Kejari Bekasi Hentikan Penuntutan Pedagang Bakso Lewat Keadilan Restoratif
Kejaksaan Negeri Kabupaten Bekasi menghentikan penuntutan terhadap pedagang bakso, HJS, yang terbukti melakukan pemukulan, melalui proses keadilan restoratif setelah tercapai perdamaian dengan korban.
Kejaksaan Negeri (Kejari) Kabupaten Bekasi menghentikan penuntutan kasus pidana terhadap seorang pedagang bakso berinisial HJS. Keputusan ini diambil melalui jalur 'restorative justice' atau keadilan restoratif, sebuah langkah yang menarik perhatian publik.
Kepala Kejari Kabupaten Bekasi, Dwi Astuti Beniyati, menjelaskan penghentian penuntutan ini didasarkan pada prinsip keadilan restoratif. Pedagang bakso tersebut, yang sebelumnya terjerat kasus pemukulan, mendapat kesempatan untuk menyelesaikan masalahnya di luar jalur pengadilan. Proses ini menandai sebuah terobosan dalam penegakan hukum di Indonesia.

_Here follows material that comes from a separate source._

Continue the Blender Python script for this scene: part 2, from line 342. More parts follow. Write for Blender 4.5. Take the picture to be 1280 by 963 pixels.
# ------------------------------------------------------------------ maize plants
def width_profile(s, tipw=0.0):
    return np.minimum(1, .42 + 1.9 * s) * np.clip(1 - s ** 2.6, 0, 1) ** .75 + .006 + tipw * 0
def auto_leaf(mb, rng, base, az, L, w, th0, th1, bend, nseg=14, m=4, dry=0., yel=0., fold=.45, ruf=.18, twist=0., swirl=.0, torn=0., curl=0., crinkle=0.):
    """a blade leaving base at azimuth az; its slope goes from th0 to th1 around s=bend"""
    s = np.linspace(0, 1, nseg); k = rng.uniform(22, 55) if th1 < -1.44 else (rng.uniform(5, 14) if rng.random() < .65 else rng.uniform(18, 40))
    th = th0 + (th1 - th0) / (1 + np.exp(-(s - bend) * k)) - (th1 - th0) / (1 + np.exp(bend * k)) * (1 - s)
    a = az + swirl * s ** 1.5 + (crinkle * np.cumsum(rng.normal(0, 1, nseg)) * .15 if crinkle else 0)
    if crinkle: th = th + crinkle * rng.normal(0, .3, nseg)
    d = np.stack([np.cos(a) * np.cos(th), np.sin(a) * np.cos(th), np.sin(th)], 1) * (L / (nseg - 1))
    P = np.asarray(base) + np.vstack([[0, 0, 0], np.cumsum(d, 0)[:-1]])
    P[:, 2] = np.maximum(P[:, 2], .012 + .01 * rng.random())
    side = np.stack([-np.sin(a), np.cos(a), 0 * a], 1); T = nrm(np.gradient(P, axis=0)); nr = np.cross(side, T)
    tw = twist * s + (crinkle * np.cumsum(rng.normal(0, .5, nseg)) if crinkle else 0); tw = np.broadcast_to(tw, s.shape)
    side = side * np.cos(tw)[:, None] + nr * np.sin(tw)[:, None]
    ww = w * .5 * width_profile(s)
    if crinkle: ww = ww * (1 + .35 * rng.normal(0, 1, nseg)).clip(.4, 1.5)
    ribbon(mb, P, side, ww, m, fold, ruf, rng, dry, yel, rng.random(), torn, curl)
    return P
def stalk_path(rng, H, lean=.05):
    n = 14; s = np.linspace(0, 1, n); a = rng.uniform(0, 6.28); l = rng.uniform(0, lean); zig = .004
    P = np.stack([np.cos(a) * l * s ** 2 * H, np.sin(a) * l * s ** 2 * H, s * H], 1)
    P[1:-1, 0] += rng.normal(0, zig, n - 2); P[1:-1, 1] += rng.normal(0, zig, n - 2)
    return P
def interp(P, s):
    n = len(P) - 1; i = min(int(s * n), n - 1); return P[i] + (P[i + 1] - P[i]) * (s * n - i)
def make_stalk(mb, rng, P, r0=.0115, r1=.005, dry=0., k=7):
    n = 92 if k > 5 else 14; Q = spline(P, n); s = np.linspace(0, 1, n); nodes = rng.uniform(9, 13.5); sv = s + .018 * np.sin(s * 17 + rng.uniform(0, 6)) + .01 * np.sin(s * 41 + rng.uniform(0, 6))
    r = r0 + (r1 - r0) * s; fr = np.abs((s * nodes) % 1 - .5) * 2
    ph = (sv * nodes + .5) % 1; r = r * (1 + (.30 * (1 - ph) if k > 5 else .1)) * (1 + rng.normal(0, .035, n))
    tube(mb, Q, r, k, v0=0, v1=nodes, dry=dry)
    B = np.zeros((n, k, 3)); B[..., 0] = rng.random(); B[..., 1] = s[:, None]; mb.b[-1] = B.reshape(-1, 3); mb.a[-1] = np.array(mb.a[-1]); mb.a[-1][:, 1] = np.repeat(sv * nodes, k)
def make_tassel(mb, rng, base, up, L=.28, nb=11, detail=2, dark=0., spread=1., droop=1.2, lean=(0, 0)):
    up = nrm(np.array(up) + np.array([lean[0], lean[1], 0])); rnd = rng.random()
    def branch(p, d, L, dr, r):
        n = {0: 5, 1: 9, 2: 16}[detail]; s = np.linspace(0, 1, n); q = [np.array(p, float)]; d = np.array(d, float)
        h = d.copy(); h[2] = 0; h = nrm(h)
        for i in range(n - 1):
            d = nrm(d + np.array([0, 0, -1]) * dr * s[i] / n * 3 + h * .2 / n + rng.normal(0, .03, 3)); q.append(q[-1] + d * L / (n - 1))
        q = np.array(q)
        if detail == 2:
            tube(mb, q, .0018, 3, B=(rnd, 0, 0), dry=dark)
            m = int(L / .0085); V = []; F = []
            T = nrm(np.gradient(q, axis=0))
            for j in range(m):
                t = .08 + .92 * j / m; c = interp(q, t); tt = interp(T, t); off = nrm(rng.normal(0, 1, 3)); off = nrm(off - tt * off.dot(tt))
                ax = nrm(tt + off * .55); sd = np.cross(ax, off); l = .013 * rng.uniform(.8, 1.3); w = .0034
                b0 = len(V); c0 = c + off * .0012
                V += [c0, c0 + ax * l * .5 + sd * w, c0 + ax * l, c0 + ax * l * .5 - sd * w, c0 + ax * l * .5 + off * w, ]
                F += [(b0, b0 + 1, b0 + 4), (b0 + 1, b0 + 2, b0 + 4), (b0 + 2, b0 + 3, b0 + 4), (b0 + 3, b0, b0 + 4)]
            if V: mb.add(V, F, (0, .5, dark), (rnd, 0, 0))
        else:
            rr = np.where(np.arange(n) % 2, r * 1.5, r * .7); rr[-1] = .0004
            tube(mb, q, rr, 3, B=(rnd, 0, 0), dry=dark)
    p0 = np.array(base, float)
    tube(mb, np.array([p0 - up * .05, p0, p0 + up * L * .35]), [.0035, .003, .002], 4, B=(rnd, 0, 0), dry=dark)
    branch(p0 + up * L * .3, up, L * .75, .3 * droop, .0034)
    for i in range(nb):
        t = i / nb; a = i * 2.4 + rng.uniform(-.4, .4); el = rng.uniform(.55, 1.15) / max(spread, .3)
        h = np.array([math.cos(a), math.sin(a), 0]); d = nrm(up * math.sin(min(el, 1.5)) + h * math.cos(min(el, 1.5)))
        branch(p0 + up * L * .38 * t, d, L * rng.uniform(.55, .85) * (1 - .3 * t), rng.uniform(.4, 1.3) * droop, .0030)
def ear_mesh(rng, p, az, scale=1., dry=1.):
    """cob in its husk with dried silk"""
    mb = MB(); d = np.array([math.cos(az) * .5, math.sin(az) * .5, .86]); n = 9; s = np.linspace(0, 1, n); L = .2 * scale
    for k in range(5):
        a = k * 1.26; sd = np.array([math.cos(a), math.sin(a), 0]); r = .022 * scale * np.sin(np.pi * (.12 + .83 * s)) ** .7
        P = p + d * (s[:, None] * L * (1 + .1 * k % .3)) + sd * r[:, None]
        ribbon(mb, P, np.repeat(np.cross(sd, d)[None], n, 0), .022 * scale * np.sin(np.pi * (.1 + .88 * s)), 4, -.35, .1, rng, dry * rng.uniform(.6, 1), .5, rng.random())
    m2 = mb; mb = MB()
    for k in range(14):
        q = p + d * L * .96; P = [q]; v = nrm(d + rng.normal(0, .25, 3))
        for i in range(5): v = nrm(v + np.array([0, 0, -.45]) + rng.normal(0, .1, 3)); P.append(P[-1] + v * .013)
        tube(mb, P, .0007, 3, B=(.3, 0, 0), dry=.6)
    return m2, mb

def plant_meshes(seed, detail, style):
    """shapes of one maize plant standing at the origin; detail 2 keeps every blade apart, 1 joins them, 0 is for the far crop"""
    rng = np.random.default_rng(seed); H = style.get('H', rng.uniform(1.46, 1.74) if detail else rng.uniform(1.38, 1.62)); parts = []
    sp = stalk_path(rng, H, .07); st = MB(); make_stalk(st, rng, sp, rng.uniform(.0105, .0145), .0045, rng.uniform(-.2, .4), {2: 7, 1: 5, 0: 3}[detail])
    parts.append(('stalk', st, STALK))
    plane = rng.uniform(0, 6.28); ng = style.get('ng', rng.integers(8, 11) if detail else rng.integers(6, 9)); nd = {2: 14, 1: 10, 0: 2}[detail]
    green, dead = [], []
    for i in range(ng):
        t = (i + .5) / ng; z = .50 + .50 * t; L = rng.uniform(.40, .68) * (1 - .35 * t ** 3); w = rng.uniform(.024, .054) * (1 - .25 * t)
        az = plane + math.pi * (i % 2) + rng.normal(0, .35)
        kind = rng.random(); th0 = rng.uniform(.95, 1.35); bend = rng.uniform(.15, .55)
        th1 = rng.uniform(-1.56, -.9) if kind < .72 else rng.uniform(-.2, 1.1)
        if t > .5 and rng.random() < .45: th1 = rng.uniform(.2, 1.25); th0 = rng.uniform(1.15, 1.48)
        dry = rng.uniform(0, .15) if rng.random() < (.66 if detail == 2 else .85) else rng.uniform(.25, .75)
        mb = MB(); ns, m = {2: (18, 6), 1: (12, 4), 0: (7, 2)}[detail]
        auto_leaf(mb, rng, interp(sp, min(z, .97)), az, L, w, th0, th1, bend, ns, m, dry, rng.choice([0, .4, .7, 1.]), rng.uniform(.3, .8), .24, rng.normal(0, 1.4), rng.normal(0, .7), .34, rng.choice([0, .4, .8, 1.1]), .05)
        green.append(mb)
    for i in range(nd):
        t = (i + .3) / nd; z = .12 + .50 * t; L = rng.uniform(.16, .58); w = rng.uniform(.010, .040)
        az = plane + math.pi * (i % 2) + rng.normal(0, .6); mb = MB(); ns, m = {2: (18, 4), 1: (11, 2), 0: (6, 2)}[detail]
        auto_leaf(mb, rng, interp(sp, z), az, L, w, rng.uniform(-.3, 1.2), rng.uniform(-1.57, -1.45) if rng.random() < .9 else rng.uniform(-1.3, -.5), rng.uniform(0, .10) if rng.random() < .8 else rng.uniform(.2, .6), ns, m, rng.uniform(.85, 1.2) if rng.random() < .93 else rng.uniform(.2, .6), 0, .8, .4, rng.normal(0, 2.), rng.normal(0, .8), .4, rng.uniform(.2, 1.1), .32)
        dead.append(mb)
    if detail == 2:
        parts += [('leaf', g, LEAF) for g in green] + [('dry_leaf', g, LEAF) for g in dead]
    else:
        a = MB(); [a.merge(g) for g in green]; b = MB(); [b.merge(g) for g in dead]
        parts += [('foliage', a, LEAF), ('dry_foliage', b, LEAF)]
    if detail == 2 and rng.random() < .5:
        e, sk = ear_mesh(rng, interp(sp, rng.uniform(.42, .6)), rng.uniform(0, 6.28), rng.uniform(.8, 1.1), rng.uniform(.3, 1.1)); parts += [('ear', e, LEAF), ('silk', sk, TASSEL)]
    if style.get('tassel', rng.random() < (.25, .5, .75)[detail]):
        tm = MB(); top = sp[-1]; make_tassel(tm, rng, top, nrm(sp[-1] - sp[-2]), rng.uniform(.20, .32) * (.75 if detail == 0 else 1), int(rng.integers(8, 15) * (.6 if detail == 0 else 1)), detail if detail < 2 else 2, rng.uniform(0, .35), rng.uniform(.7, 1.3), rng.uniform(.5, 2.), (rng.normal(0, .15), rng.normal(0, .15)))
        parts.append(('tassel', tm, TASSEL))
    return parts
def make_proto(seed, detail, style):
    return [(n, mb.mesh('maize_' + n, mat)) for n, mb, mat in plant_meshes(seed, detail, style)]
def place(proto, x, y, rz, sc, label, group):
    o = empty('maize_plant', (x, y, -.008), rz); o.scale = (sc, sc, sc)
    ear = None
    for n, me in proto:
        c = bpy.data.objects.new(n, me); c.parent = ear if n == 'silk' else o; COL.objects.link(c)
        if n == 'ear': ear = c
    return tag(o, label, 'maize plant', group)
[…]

Penghentian penuntutan ditandai dengan penyerahan Surat Ketetapan Penyelesaian berdasarkan keadilan restoratif Nomor: TAP- 4/ M.2.31/ Eoh.2/ 01/ 2025 kepada HJS. Surat ini dikeluarkan setelah Kepala Kejaksaan Tinggi Jawa Barat menyetujui permohonan dari Kejari Kabupaten Bekasi.
Kasus ini bermula dari sebuah perselisihan di jalan. HJS, saat hendak pulang berjualan bakso, menegur korban yang terlibat cekcok dengan pengendara lain. Teguran tersebut memicu pertengkaran, hingga akhirnya HJS memukul korban dua kali. Meskipun demikian, HJS kemudian menawarkan bantuan pengobatan dan bertanggung jawab atas tindakannya.
Korban, yang ternyata seorang anggota kepolisian, menolak tawaran tersebut. Namun, proses 'restorative justice' dimulai pada 12 Desember 2024, memfasilitasi pertemuan antara tersangka, korban, keluarga, tokoh agama, tokoh masyarakat, dan penyidik. Pertemuan ini menghasilkan kesepakatan damai.
Dalam proses tersebut, korban menerima permohonan maaf dari HJS tanpa meminta ganti rugi. Keluarga HJS, tokoh agama dan masyarakat setempat, serta penyidik, mendukung penuh upaya perdamaian ini. Kejari Kabupaten Bekasi berperan sebagai fasilitator dalam mencapai kesepakatan tersebut.
Kajari menjelaskan beberapa alasan di balik keputusan menghentikan penuntutan. Pertama, HJS merupakan pelaku pertama kali dan ancaman hukumannya di bawah lima tahun. Kedua, telah tercapai perdamaian antara korban dan tersangka. Ketiga, terdapat pertimbangan humanis, mengingat HJS adalah tulang punggung keluarga tidak mampu dan berpenghasilan tidak tetap.
Selain kasus HJS, Kejari Kabupaten Bekasi juga menghentikan penuntutan dua kasus lain melalui keadilan restoratif. Hal ini menunjukkan komitmen Kejari dalam menerapkan pendekatan yang lebih humanis dan restorative dalam penegakan hukum. Semoga langkah ini dapat menjadi contoh bagi daerah lain.